▸ What you are asked to do
Exactly as written, write out the lines below from the first to the one containing "tag(o, 'stacked white", inclusive. Pictures do not belong in the copy.

▸ Supplied material

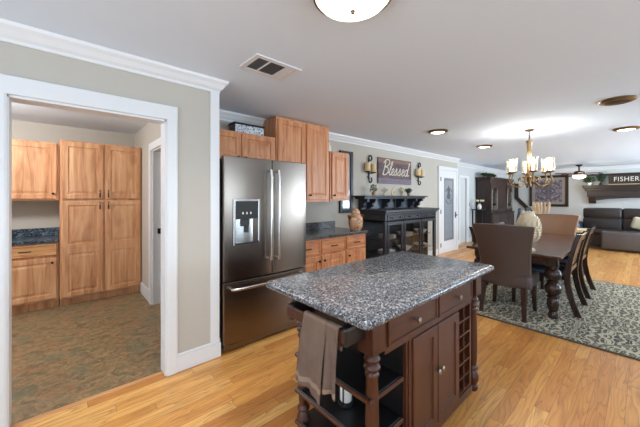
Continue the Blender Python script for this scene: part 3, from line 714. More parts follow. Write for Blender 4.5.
# crockery behind the glass
for n_, (x, y, z, kind) in enumerate(((4.21, 3.02, .10, 'b'), (4.21, 2.98, .42, 'p'), (4.23, 2.98, .69, 'p'), (4.78, 2.98, .42, 'b'), (4.78, 2.98, .69, 'p'), (5.35, 2.98, .69, 'b'), (5.35, 2.98, .42, 'p'), (5.35, 3.02, .10, 'b'), (4.78, 3.02, .10, 'p'))):
    col = ('left', 'middle', 'right')[0 if x < 4.5 else (1 if x < 5.1 else 2)]; row = {.10: 'bottom', .42: 'middle', .69: 'top'}[z]
    if kind == 'b':
        o = MB().lathe([(.05, 0), (.06, .004), (.11, .05), (.13, .085), (.124, .085), (.10, .05), (.04, .012)], n=24).build('serving_bowl', 'whitecer', None, (x, y, z), smooth=50)
        tag(o, 'white bowl on the %s shelf behind the %s door of the black hutch' % (row, col), 'bowl', 'crockery in the hutch')
    else:
        m = MB()
        for q in range(5): m.lathe([(.09, q * .014), (.145, q * .014 + .016), (.15, q * .014 + .02), (.09, q * .014 + .006)], n=24)
        o = m.build('serving_platter', 'whitecer', None, (x, y, z), smooth=50)
        tag(o, 'stacked white dishes on the %s shelf behind the %s door of the black hutch' % (row, col), 'dish', 'crockery in the hutch')

# plants on the gallery shelf
def leafball(m, c, r, n, ls, sq=1.0):
    for _ in range(n):
        a = random.uniform(0, 2 * PI); e = random.uniform(-1, 1); k = math.sqrt(1 - e * e); q = r * random.uniform(.55, 1)
        p = Vector((c[0] + q * k * math.cos(a), c[1] + q * k * math.sin(a), c[2] + q * e * sq))
        d = Vector((random.uniform(-1, 1), random.uniform(-1, 1), random.uniform(-.4, 1))).normalized(); s = d.cross(Vector((.3, .5, .8))).normalized() * ls * .35
        nn = d.cross(s).normalized() * ls * .06
        m.rings([[p - s * .1, p + s * .1, p + nn * .1], [p + d * ls * .5 - s, p + d * ls * .5 + s, p + d * ls * .5 + nn], [p + d * ls - s * .1, p + d * ls + s * .1, p + d * ls + nn * .1]])
    return m
GZ = 1.44
def potted(name, label, x, pot, foliage, kind, mat, stem=0, pm='terra'):
    t = thing(name, label, 'plant', (x, 3.22, GZ), 0, 'plants on the hutch shelf'); t.scale = (.72, .72, .62)
    MB().lathe([(pot * .7, 0), (pot, pot * 1.6), (pot * 1.1, pot * 1.65), (pot * 1.1, pot * 1.9), (pot * .9, pot * 1.9), (pot * .8, pot * 1.5)], n=14).build('pot', pm, t, smooth=40)
    m = MB()
    if stem: MB().tube([(0, 0, pot * 1.4), (.004, 0, pot * 1.8 + stem)], .006, 6).build('stem', 'bronze', t)
    zc = pot * 1.8 + stem + foliage * .7
    leafball(m, (0, 0, zc), foliage, 90 if kind == 'b' else 60, foliage * .7, 1.2 if kind == 't' else 1.0)
    if kind == 'b': m.ball((0, 0, zc), foliage * .8)
    m.build('foliage', mat, t)
potted('potted_plant', 'bushy sage green plant in a terracotta pot at the left end of the hutch shelf', 4.16, .05, .095, 't', 'sage', .03, 'glaze')
potted('potted_topiary', 'pale flowering topiary left of the curled ornament on the hutch shelf', 4.48, .04, .07, 't', 'petal', .05, 'cream')
potted('potted_topiary', 'pale flowering topiary right of the curled ornament on the hutch shelf', 5.08, .04, .07, 't', 'petal', .05, 'cream')
potted('potted_topiary', 'round dark green topiary ball at the right end of the hutch shelf', 5.31, .045, .085, 'b', 'leafd', .02)
o = MB().tube([(.05, 0, .15), (.0, 0, .13), (-.045, 0, .08)] + [(a, 0, c) for a, _, c in arc(0, .055, .045, 160, 500, 14)], .014, 8).lathe([(.035, 0), (.035, .012)]).build('curled_ornament', 'cream', None, (4.74, 3.2, GZ), smooth=50)
tag(o, 'cream curled ornament standing in the middle of the hutch shelf', 'ornament')
o = MB().lathe([(.045, 0), (.045, .01), (.012, .02), (.010, .09), (.02, .10), (.010, .11), (.009, .15), (.024, .165), (.024, .18)], n=14).tube([(-.05, 0, .155), (0, 0, .10), (.05, 0, .155)], .007, 6).build('candlestick', 'iron', None, (4.72, 3.16, HZ + .012), smooth=40)
tag(o, 'black iron candlestick on the hutch top below the gallery shelf', 'candlestick')

# Blessed sign
sg = thing('wall_sign', 'weathered plum wooden sign reading Blessed in cream script above the black hutch', 'sign', (5.05, YB - .03, 1.925))
MB().box(-.58, .58, -.005, .028, -.25, .25, .003).build('board', 'plum', sg)
def stroke(m, pts, r, s, ox, oz):
    # smooth through Catmull-Rom
    P = [pts[0]] + pts + [pts[-1]]; out = []
    for i in range(1, len(P) - 2):
        p0, p1, p2, p3 = P[i - 1:i + 3]
        for k in range(6):
            u = k / 6
            out.append(tuple(.5 * ((2 * p1[j]) + (-p0[j] + p2[j]) * u + (2 * p0[j] - 5 * p1[j] + 4 * p2[j] - p3[j]) * u * u + (-p0[j] + 3 * p1[j] - 3 * p2[j] + p3[j]) * u ** 3) for j in (0, 1)))
    out.append(pts[-1])
    m.tube([(ox + a * s + b * s * .22, -.008, oz + b * s) for a, b in out], r, 6, 1.0)
m = MB(); s_, zz = .20, -.075
L_B = [(.12, 1.02), (.10, .5), (.06, .0)], [(-.05, .85), (.12, 1.1), (.40, 1.12), (.50, .9), (.35, .66), (.14, .58), (.38, .54), (.50, .32), (.36, .05), (.12, -.02), (-.02, .08)]
L_l = [(0, .12), (.20, .6), (.26, 1.0), (.18, 1.05), (.12, .7), (.10, .2), (.18, 0), (.32, .14)]
L_e = [(0, .12), (.16, .25), (.24, .42), (.16, .52), (.06, .38), (.05, .14), (.16, 0), (.34, .14)]
L_s = [(0, .14), (.16, .50), (.18, .52), (.20, .34), (.22, .12), (.10, 0), (.0, .05)], [(.10, .0), (.22, .06), (.36, .14)]
L_d = [(.30, .42), (.18, .52), (.04, .34), (.06, .06), (.16, 0), (.28, .2), (.40, 1.08), (.32, .3), (.36, .02), (.52, .10)]
cx = -.46
for st in L_B: stroke(m, st, .009, s_ * 1.25, cx, zz)
cx += .125
stroke(m, L_l, .008, s_ * 1.2, cx + .01, zz); cx += .075
stroke(m, L_e, .008, s_ * 1.25, cx, zz); cx += .082
for _ in range(2):
    for st in L_s: stroke(m, st, .008, s_ * 1.25, cx, zz)
    cx += .090
stroke(m, L_e, .008, s_ * 1.25, cx, zz); cx += .082
stroke(m, L_d, .008, s_ * 1.25, cx, zz)
LET = m
bmesh.ops.scale(LET.bm, vec=(1.38, 1, 1.05), verts=LET.bm.verts[:])
bmesh.ops.translate(LET.bm, verts=LET.bm.verts[:], vec=(.17, 0, 0))
LET.build('lettering', 'lettering', sg, smooth=60)
m = MB()
for (x0, x1, z) in ((-.1, .45, .20), (-.5, .5, -.195)):
    x = x0
    while x < x1:
        l = random.uniform(.04, .09); pts = [(x + l * k / 8, -.0065, z + .012 * math.sin(k * 2.3 + x * 30)) for k in range(9)]; m.tube(pts, .004, 5); x += l + .03
m.build('small_script', 'letterlite', sg)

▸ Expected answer
Continue the Blender Python script for this scene: part 3, from line 714. More parts follow. Write for Blender 4.5.
# crockery behind the glass
for n_, (x, y, z, kind) in enumerate(((4.21, 3.02, .10, 'b'), (4.21, 2.98, .42, 'p'), (4.23, 2.98, .69, 'p'), (4.78, 2.98, .42, 'b'), (4.78, 2.98, .69, 'p'), (5.35, 2.98, .69, 'b'), (5.35, 2.98, .42, 'p'), (5.35, 3.02, .10, 'b'), (4.78, 3.02, .10, 'p'))):
    col = ('left', 'middle', 'right')[0 if x < 4.5 else (1 if x < 5.1 else 2)]; row = {.10: 'bottom', .42: 'middle', .69: 'top'}[z]
    if kind == 'b':
        o = MB().lathe([(.05, 0), (.06, .004), (.11, .05), (.13, .085), (.124, .085), (.10, .05), (.04, .012)], n=24).build('serving_bowl', 'whitecer', None, (x, y, z), smooth=50)
        tag(o, 'white bowl on the %s shelf behind the %s door of the black hutch' % (row, col), 'bowl', 'crockery in the hutch')
    else:
        m = MB()
        for q in range(5): m.lathe([(.09, q * .014), (.145, q * .014 + .016), (.15, q * .014 + .02), (.09, q * .014 + .006)], n=24)
        o = m.build('serving_platter', 'whitecer', None, (x, y, z), smooth=50)
        tag(o, 'stacked white dishes on the %s shelf behind the %s door of the black hutch' % (row, col), 'dish', 'crockery in the hutch')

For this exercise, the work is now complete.